Dawn Reader

Dawn Reader
from Open Door Coffee Co.; Hudson, OH; Oct. 26, 2016

Monday, December 17, 2018

Mellowing Out with Grammar and Usage



I spent about forty-five years marking the papers of my students. Over those years I taught sixth graders through college undergrads--though the vast majority of my time was with 7th and 8th graders and high school students.

The admission I must make here is that--from the very beginning to the end of it all--there were things I didn't get "right"--things I learned as I went along--things I forgot. I was only twenty-one when I first faced a classroom of seventh graders, and, sure, I knew more than they did about English grammar and usage, but there were hosts of things I didn't yet know--and I'm still learning things now. And unlearning.

For example, I didn't know then about essential and nonessential modifiers, about an en-dash and an em-dash, about the various uses of a semicolon, the difference between nauseous and nauseated, and on and on.

But as I taught more and more, I learned these things--principally because I was teaching them (no better way to learn!).

I also learned more about the evolution of usage. When I was a student, the teachers told us we must never start a sentence with a coordinating conjunction. (And I listened carefully.) They taught us not to split infinitives (to carelessly do so earned a red mark). They told us never to end a sentence with a preposition (doing so was frowned on). These "rules" (and others like them) are gone now, really--as they should be. Great writers have always "violated" all three of them--and such rules make no sense. We made them up--as, of course, we have done with all grammar/usage rules.
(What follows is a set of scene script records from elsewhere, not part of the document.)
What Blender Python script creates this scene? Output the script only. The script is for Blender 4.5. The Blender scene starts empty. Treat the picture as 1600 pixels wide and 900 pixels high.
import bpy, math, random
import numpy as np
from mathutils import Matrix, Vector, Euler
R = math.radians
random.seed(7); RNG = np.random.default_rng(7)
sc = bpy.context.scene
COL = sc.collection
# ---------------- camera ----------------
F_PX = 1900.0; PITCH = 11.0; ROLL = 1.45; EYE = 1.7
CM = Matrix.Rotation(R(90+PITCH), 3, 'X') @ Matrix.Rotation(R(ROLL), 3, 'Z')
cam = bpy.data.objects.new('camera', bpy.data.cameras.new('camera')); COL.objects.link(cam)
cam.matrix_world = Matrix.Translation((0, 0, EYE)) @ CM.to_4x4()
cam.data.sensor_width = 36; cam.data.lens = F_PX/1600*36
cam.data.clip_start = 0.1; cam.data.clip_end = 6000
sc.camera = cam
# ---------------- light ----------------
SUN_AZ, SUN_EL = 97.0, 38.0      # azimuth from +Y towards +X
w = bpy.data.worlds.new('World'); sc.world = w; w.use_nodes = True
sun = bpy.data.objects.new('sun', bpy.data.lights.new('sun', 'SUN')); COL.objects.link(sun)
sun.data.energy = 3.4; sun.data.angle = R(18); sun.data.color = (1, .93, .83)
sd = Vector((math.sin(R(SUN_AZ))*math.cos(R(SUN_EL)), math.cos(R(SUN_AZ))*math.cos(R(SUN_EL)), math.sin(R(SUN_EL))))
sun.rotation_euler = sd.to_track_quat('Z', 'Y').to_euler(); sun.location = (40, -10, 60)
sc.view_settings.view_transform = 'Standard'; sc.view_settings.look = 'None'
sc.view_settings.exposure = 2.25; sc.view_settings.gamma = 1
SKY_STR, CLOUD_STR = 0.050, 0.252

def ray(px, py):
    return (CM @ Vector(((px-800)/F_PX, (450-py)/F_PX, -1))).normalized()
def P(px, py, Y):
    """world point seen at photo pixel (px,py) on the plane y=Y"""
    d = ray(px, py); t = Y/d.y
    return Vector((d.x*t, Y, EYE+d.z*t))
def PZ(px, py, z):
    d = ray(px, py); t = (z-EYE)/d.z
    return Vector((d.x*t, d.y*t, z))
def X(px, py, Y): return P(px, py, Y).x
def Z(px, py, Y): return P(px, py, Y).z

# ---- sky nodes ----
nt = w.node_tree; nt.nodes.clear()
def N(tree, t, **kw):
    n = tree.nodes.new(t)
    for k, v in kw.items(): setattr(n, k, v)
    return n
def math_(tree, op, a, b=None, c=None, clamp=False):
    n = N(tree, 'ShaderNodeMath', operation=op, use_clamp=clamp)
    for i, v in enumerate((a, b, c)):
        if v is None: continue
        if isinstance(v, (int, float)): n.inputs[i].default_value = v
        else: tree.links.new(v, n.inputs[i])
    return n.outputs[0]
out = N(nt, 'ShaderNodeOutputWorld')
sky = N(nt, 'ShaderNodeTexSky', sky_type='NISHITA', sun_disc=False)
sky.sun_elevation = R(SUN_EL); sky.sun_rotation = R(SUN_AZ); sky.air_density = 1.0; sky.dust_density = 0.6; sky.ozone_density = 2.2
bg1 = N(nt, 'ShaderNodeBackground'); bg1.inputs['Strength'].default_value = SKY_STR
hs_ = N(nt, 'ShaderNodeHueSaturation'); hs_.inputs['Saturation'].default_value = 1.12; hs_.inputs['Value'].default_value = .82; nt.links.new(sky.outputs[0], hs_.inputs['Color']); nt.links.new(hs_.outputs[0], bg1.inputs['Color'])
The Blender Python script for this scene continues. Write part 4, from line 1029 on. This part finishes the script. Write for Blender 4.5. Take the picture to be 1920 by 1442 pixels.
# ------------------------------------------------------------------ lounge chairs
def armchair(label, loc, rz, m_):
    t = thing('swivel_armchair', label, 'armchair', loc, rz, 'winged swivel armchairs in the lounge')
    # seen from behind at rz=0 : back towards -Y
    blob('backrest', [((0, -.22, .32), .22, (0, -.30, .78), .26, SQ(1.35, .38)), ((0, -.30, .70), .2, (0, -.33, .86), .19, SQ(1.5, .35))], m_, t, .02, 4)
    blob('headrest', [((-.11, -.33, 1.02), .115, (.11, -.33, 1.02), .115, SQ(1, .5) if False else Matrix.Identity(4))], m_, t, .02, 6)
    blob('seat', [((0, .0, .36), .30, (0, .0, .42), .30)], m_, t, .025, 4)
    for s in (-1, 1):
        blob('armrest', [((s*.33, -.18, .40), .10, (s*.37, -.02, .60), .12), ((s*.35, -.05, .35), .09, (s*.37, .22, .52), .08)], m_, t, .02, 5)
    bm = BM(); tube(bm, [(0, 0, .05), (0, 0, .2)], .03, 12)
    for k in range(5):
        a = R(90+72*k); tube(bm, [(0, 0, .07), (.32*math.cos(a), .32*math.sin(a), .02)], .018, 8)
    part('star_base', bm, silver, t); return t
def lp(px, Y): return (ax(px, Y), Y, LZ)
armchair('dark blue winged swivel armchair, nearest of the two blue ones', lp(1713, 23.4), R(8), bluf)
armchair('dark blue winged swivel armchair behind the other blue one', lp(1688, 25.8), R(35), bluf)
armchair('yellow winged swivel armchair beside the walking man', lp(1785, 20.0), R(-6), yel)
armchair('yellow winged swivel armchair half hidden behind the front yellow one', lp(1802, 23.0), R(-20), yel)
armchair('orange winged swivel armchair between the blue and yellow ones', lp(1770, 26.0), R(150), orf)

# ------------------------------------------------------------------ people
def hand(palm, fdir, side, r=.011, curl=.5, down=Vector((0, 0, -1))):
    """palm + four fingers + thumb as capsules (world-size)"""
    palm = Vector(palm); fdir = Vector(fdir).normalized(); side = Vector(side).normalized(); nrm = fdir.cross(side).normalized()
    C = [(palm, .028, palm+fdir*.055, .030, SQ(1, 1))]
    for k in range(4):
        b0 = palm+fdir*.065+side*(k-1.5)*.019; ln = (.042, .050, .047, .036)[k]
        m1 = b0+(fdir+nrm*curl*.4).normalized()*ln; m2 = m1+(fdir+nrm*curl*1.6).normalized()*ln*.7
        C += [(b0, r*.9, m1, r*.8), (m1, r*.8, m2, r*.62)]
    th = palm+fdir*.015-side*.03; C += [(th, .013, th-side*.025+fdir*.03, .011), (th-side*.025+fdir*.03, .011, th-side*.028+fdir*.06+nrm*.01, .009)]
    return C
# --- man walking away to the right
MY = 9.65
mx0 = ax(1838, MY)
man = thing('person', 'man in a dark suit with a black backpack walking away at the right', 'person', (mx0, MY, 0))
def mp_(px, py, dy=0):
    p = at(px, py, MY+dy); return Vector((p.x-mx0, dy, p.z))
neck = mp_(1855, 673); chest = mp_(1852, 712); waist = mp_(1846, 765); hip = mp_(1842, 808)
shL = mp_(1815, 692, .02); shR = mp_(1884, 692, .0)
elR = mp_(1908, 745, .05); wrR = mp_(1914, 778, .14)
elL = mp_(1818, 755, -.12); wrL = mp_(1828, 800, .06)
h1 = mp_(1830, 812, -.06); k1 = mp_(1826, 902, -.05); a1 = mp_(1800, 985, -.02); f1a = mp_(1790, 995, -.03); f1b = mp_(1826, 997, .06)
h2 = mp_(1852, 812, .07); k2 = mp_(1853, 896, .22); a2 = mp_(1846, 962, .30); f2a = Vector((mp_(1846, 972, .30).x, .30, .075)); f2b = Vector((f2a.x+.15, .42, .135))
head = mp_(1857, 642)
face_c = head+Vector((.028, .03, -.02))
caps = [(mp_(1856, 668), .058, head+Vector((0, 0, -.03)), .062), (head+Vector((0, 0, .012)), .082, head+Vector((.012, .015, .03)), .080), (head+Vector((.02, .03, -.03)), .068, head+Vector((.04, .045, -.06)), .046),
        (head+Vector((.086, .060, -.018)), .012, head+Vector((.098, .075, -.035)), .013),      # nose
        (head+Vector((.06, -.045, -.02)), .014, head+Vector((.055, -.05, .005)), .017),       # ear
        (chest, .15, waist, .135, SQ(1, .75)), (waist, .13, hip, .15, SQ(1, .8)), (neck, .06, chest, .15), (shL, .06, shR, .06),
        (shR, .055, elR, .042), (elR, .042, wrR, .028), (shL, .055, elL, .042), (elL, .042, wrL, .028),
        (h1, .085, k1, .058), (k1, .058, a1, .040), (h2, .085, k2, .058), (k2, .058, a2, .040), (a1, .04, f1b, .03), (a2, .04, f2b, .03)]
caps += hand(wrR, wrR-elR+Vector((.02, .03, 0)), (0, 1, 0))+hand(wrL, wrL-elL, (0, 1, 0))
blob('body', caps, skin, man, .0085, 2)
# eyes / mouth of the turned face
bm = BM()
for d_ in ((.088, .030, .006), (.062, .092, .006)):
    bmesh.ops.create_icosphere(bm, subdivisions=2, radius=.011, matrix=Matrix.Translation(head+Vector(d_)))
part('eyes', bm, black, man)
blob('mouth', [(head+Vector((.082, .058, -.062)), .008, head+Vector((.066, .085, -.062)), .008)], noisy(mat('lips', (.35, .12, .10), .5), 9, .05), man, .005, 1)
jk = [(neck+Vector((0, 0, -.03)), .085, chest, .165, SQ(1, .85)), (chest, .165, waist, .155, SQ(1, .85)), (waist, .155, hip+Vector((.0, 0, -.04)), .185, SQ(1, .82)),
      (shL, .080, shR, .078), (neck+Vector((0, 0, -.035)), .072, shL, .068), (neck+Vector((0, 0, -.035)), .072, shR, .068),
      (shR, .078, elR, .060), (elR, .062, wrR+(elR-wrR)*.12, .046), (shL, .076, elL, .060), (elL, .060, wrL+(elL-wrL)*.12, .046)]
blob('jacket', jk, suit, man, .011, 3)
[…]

Take sentence fragments. Intentional fragments are everywhere. Everywhere.  And they can be effective. I use them. All the time.

And I've watched other "rules" from my boyhood that have disappeared (or are disappearing): the difference between will and shall, for example. And I've noticed in books I'm reviewing that alright is becoming common--though I still refuse to use it. (Standards!) I've also noticed the changing usage of sentences like this one: Everyone brought his book. It changed, first, to Everyone brought his or her book. Now I routinely see Everyone brought their book. To tell the truth, it's a construction I try to avoid.

Not that there are no rules, mind you. Affect and effect are not synonyms. Fulsome is not a compliment about your writing. Sojourn is not a synonym for journey. And on and on.

But, as I said at the top, I have mellowed in retirement. If somebody asks me about what's "correct" in a sentence, I will tell them (him? her?)--but I will also note  that Standard English did not come down off the mountain with Moses, that it is evolving, that we made it up, that clarity and empathy and wit and a dash of self-deprecation are still the best ingredients in the stew of writing.